◆ Collected material ◆
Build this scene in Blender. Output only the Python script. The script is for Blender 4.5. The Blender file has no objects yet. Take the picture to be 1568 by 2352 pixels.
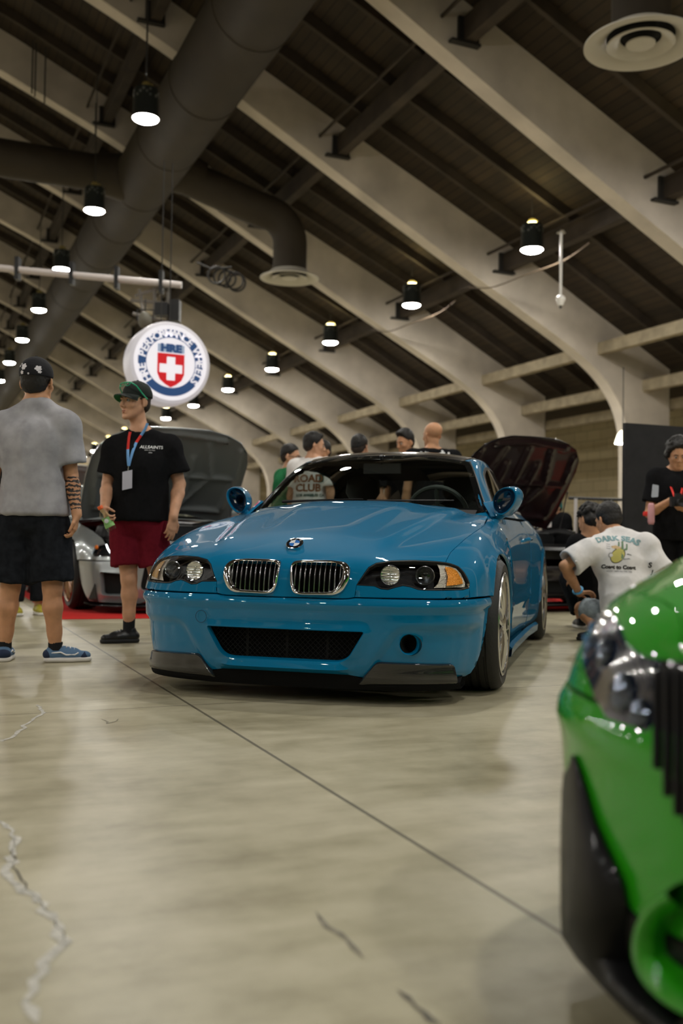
import bpy, bmesh, math, random
import numpy as np
from mathutils import Vector, Matrix, noise as mnoise
from mathutils.bvhtree import BVHTree
from mathutils.geometry import delaunay_2d_cdt
from math import sin, cos, pi, radians, atan2, sqrt
SC = bpy.context.scene
COL = SC.collection
random.seed(7)
# ---------------------------------------------------------------- camera
CAM_F, CAM_PITCH, CAM_ROLL, CAM_H = 2261.66, 0.0295, 0.0151, 0.726
HALL = 0.4094                     # angle of the hall axis, to the left of the view
def camera_axes():
    f = Vector((0, cos(CAM_PITCH), sin(CAM_PITCH)))
    u0 = Vector((0, -sin(CAM_PITCH), cos(CAM_PITCH))); r0 = Vector((1, 0, 0))
    r = cos(CAM_ROLL)*r0 + sin(CAM_ROLL)*u0
    u = -sin(CAM_ROLL)*r0 + cos(CAM_ROLL)*u0
    return r, u, f
cr, cu, cf = camera_axes()
cam = bpy.data.cameras.new('camera'); camo = bpy.data.objects.new('camera', cam); COL.objects.link(camo)
M = Matrix((( cr.x, cu.x, -cf.x, 0), (cr.y, cu.y, -cf.y, 0), (cr.z, cu.z, -cf.z, CAM_H), (0, 0, 0, 1)))
camo.matrix_world = M
cam.sensor_fit = 'HORIZONTAL'; cam.sensor_width = 24.0; cam.lens = CAM_F/1568*24
cam.clip_start = 0.05; cam.clip_end = 300
cam.dof.use_dof = True; cam.dof.focus_distance = 4.55; cam.dof.aperture_fstop = 2.0
SC.camera = camo
# ---------------------------------------------------------------- world, exposure
w = bpy.data.worlds.new('hall_air'); SC.world = w; w.use_nodes = True
w.node_tree.nodes['Background'].inputs[0].default_value = (0.9, 0.95, 1.0, 1)
w.node_tree.nodes['Background'].inputs[1].default_value = 0.02
SC.view_settings.view_transform = 'Standard'; SC.view_settings.look = 'None'
SC.view_settings.exposure = 0.33; SC.view_settings.gamma = 1.0; SC.view_settings.use_curve_mapping = False
LAMP_STRENGTH = 300.0
LAMP_UP = 80.0
# ---------------------------------------------------------------- helpers
AX = Vector((-sin(HALL), cos(HALL), 0)); LT = Vector((cos(HALL), sin(HALL), 0))
def HP(a, l, z=0.0): return AX*a + LT*l + Vector((0, 0, z))
def px_dir(px):
    return (cf + cr*((px[0]-784)/CAM_F) - cu*((px[1]-1176)/CAM_F)).normalized()
def px_floor(px, z=0.0):
    d = px_dir(px); t = (z-CAM_H)/d.z; return Vector((d.x*t, d.y*t, z))
def px_depth(px, y):
    d = px_dir(px); t = y/d.y; return Vector((d.x*t, y, CAM_H+d.z*t))
MATS = {}
def mat(name, col, rough=0.5, metal=0.0, coat=0.0, emit=None, estr=0.0, trans=0.0, ior=1.45, alpha=1.0,
        noise=None, bump=None, spec=None, sheen=0.0, sss=0.0, coatr=0.03):
    """noise=(scale, amount[, detail]) varies the colour; bump=(scale, strength)."""
    if name in MATS: return MATS[name]
    m = bpy.data.materials.new(name); m.use_nodes = True; nt = m.node_tree; b = nt.nodes['Principled BSDF']
    b.inputs['Base Color'].default_value = (*col, 1); b.inputs['Roughness'].default_value = rough
    b.inputs['Metallic'].default_value = metal; b.inputs['Coat Weight'].default_value = coat
    b.inputs['Coat Roughness'].default_value = coatr; b.inputs['IOR'].default_value = ior
    b.inputs['Transmission Weight'].default_value = trans; b.inputs['Alpha'].default_value = alpha
    if spec is not None: b.inputs['Specular IOR Level'].default_value = spec
    if sheen: b.inputs['Sheen Weight'].default_value = sheen
    if sss:
        b.inputs['Subsurface Weight'].default_value = sss; b.inputs['Subsurface Radius'].default_value = (0.02, 0.008, 0.004)
    if emit: b.inputs['Emission Color'].default_value = (*emit, 1); b.inputs['Emission Strength'].default_value = estr
    tc = None
    if noise or bump: tc = nt.nodes.new('ShaderNodeTexCoord')
    if noise:
        n = nt.nodes.new('ShaderNodeTexNoise'); n.inputs['Scale'].default_value = noise[0]
        n.inputs['Detail'].default_value = noise[2] if len(noise) > 2 else 4
        nt.links.new(tc.outputs['Object'], n.inputs['Vector'])
        r = nt.nodes.new('ShaderNodeValToRGB'); k = noise[1]
        r.color_ramp.elements[0].position = 0.3; r.color_ramp.elements[1].position = 0.7
        r.color_ramp.elements[0].color = tuple(max(0, c*(1-k)) for c in col)+(1,)
        r.color_ramp.elements[1].color = tuple(min(1, c*(1+k)) for c in col)+(1,)
        nt.links.new(n.outputs['Fac'], r.inputs[0]); nt.links.new(r.outputs[0], b.inputs['Base Color'])
    if bump:
        n = nt.nodes.new('ShaderNodeTexNoise'); n.inputs['Scale'].default_value = bump[0]; n.inputs['Detail'].default_value = 3
        nt.links.new(tc.outputs['Object'], n.inputs['Vector'])
        bp = nt.nodes.new('ShaderNodeBump'); bp.inputs['Strength'].default_value = bump[1]; bp.inputs['Distance'].default_value = 0.01
        nt.links.new(n.outputs['Fac'], bp.inputs['Height']); nt.links.new(bp.outputs[0], b.inputs['Normal'])
    MATS[name] = m
    return m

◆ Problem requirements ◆
Each line of the data should be quoted exactly, with pictures left out.

◆ Complete answer ◆
Build this scene in Blender. Output only the Python script. The script is for Blender 4.5. The Blender file has no objects yet. Take the picture to be 1568 by 2352 pixels.
import bpy, bmesh, math, random
import numpy as np
from mathutils import Vector, Matrix, noise as mnoise
from mathutils.bvhtree import BVHTree
from mathutils.geometry import delaunay_2d_cdt
from math import sin, cos, pi, radians, atan2, sqrt
SC = bpy.context.scene
COL = SC.collection
random.seed(7)
# ---------------------------------------------------------------- camera
CAM_F, CAM_PITCH, CAM_ROLL, CAM_H = 2261.66, 0.0295, 0.0151, 0.726
HALL = 0.4094                     # angle of the hall axis, to the left of the view
def camera_axes():
    f = Vector((0, cos(CAM_PITCH), sin(CAM_PITCH)))
    u0 = Vector((0, -sin(CAM_PITCH), cos(CAM_PITCH))); r0 = Vector((1, 0, 0))
    r = cos(CAM_ROLL)*r0 + sin(CAM_ROLL)*u0
    u = -sin(CAM_ROLL)*r0 + cos(CAM_ROLL)*u0
    return r, u, f
cr, cu, cf = camera_axes()
cam = bpy.data.cameras.new('camera'); camo = bpy.data.objects.new('camera', cam); COL.objects.link(camo)
M = Matrix((( cr.x, cu.x, -cf.x, 0), (cr.y, cu.y, -cf.y, 0), (cr.z, cu.z, -cf.z, CAM_H), (0, 0, 0, 1)))
camo.matrix_world = M
cam.sensor_fit = 'HORIZONTAL'; cam.sensor_width = 24.0; cam.lens = CAM_F/1568*24
cam.clip_start = 0.05; cam.clip_end = 300
cam.dof.use_dof = True; cam.dof.focus_distance = 4.55; cam.dof.aperture_fstop = 2.0
SC.camera = camo
# ---------------------------------------------------------------- world, exposure
w = bpy.data.worlds.new('hall_air'); SC.world = w; w.use_nodes = True
w.node_tree.nodes['Background'].inputs[0].default_value = (0.9, 0.95, 1.0, 1)
w.node_tree.nodes['Background'].inputs[1].default_value = 0.02
SC.view_settings.view_transform = 'Standard'; SC.view_settings.look = 'None'
SC.view_settings.exposure = 0.33; SC.view_settings.gamma = 1.0; SC.view_settings.use_curve_mapping = False
LAMP_STRENGTH = 300.0
LAMP_UP = 80.0
# ---------------------------------------------------------------- helpers
AX = Vector((-sin(HALL), cos(HALL), 0)); LT = Vector((cos(HALL), sin(HALL), 0))
def HP(a, l, z=0.0): return AX*a + LT*l + Vector((0, 0, z))
def px_dir(px):
    return (cf + cr*((px[0]-784)/CAM_F) - cu*((px[1]-1176)/CAM_F)).normalized()
def px_floor(px, z=0.0):
    d = px_dir(px); t = (z-CAM_H)/d.z; return Vector((d.x*t, d.y*t, z))
def px_depth(px, y):
    d = px_dir(px); t = y/d.y; return Vector((d.x*t, y, CAM_H+d.z*t))
MATS = {}
def mat(name, col, rough=0.5, metal=0.0, coat=0.0, emit=None, estr=0.0, trans=0.0, ior=1.45, alpha=1.0,
        noise=None, bump=None, spec=None, sheen=0.0, sss=0.0, coatr=0.03):
    """noise=(scale, amount[, detail]) varies the colour; bump=(scale, strength)."""
    if name in MATS: return MATS[name]
    m = bpy.data.materials.new(name); m.use_nodes = True; nt = m.node_tree; b = nt.nodes['Principled BSDF']
    b.inputs['Base Color'].default_value = (*col, 1); b.inputs['Roughness'].default_value = rough
    b.inputs['Metallic'].default_value = metal; b.inputs['Coat Weight'].default_value = coat
    b.inputs['Coat Roughness'].default_value = coatr; b.inputs['IOR'].default_value = ior
    b.inputs['Transmission Weight'].default_value = trans; b.inputs['Alpha'].default_value = alpha
    if spec is not None: b.inputs['Specular IOR Level'].default_value = spec
    if sheen: b.inputs['Sheen Weight'].default_value = sheen
    if sss:
        b.inputs['Subsurface Weight'].default_value = sss; b.inputs['Subsurface Radius'].default_value = (0.02, 0.008, 0.004)
    if emit: b.inputs['Emission Color'].default_value = (*emit, 1); b.inputs['Emission Strength'].default_value = estr
    tc = None
    if noise or bump: tc = nt.nodes.new('ShaderNodeTexCoord')
    if noise:
        n = nt.nodes.new('ShaderNodeTexNoise'); n.inputs['Scale'].default_value = noise[0]
        n.inputs['Detail'].default_value = noise[2] if len(noise) > 2 else 4
        nt.links.new(tc.outputs['Object'], n.inputs['Vector'])
        r = nt.nodes.new('ShaderNodeValToRGB'); k = noise[1]
        r.color_ramp.elements[0].position = 0.3; r.color_ramp.elements[1].position = 0.7
        r.color_ramp.elements[0].color = tuple(max(0, c*(1-k)) for c in col)+(1,)
        r.color_ramp.elements[1].color = tuple(min(1, c*(1+k)) for c in col)+(1,)
        nt.links.new(n.outputs['Fac'], r.inputs[0]); nt.links.new(r.outputs[0], b.inputs['Base Color'])
    if bump:
        n = nt.nodes.new('ShaderNodeTexNoise'); n.inputs['Scale'].default_value = bump[0]; n.inputs['Detail'].default_value = 3
        nt.links.new(tc.outputs['Object'], n.inputs['Vector'])
        bp = nt.nodes.new('ShaderNodeBump'); bp.inputs['Strength'].default_value = bump[1]; bp.inputs['Distance'].default_value = 0.01
        nt.links.new(n.outputs['Fac'], bp.inputs['Height']); nt.links.new(bp.outputs[0], b.inputs['Normal'])
    MATS[name] = m
    return m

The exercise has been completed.